Few officials on the ground or elsewhere have sought to connect the flames’ spread to the lack of preparation for such happenings occurring. The town of Yarnell, which along with nearby Peeples Valley, has been evacuated and practically abandoned by authorities, has not had a “controlled burn,” a precaution which reduces foliage in and around hazardous regions in over 45 years. As a consequence, it was recorded that the level of dried grass and chaparral scrub around the town had registered in the 97th percentile, meaning that the energy released by such dead fuels, should they become ignited, had been higher than any other time before.

“That reading should make the hairs on the back of any good fire manager’s neck stand up,” stated Rocky Barker, a western fire historian to the ArizonaCentral.com website.

Furthermore, the buildup of hazardous waste material is a product of budget cuts to fire prevention agencies tasked to combat and prevent such outbreaks. Fire prevention plans have gone over to sheer extinguishing in the past decades, as authorities lack the resources needed for preventive measures.

The National Interagency Fire Center, centered in Idaho, has received a nearly 5 percent cut to its firefighting staff as a result of last March’s federal “sequester,” agreed to by the Democratic administration of President Barack Obama in league with congressional Republicans. Similarly, the removal of hazardous materials which cause infernos in the hot months has been stripped down, with the National Forest Service (NFS) receiving less than $420 million in funding this year, down from over $500 million in 2012. In the coming few months President Obama plans on further cutting funds to the program, placing it at levels not seen since nearly a decade ago.

“The Forest Service is being treated as a firefighter of last resort,” said David Pyne of the University of Arizona to the New York Times, this, he added “is not what the agency was set up for, and it’s not financed for it.”

Safety is increasingly jeopardized by populations living in close contact to such hazardous conditions, called the “wildland-urban interface.” In Colorado, one in four individuals live inside of a “red zone,” placing them in harm’s way for the outbreak of a wildfire. That state most recently experienced the most destructive fire in its history, burning nearly 500 homes and killing two. Since the 1990s, over two million homes have been built in such zones, and that number expected to rise in the coming years. (See “Worst wildfire in Colorado history destroys hundreds of homes, kills two”.)

The monsoon winds which worked to spread the Arizona fire were similarly an event induced by the record levels of heat. According to CLIMAS, the Climate Assessment Center, since 2001 lightning has been a factor in over 2,000 fires, burning nearly 277,000 acres.

The occurrence of such humid and hot temperatures serves to create low-pressure zones which act like conductors for thunderstorms.

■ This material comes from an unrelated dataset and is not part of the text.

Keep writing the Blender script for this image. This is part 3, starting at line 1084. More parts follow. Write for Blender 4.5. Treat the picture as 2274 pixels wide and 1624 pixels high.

At times such instances can serve to help firefighters by dousing wildfires with precipitation; however, they also bring increased chances for lightning strikes and winds which serve to spread them. On Sunday, in the course of just an hour, winds had increased in the Yarnell area from 15-25 mph to over 30-47 mph, in addition to creating thermal gusts about 22,000 feet high, serving to spread burning embers across the region.

Similarly, wildfire seasons have lengthened by nearly two months in the past several decades, with flames burning nearly double the amount of acreage as in 1970.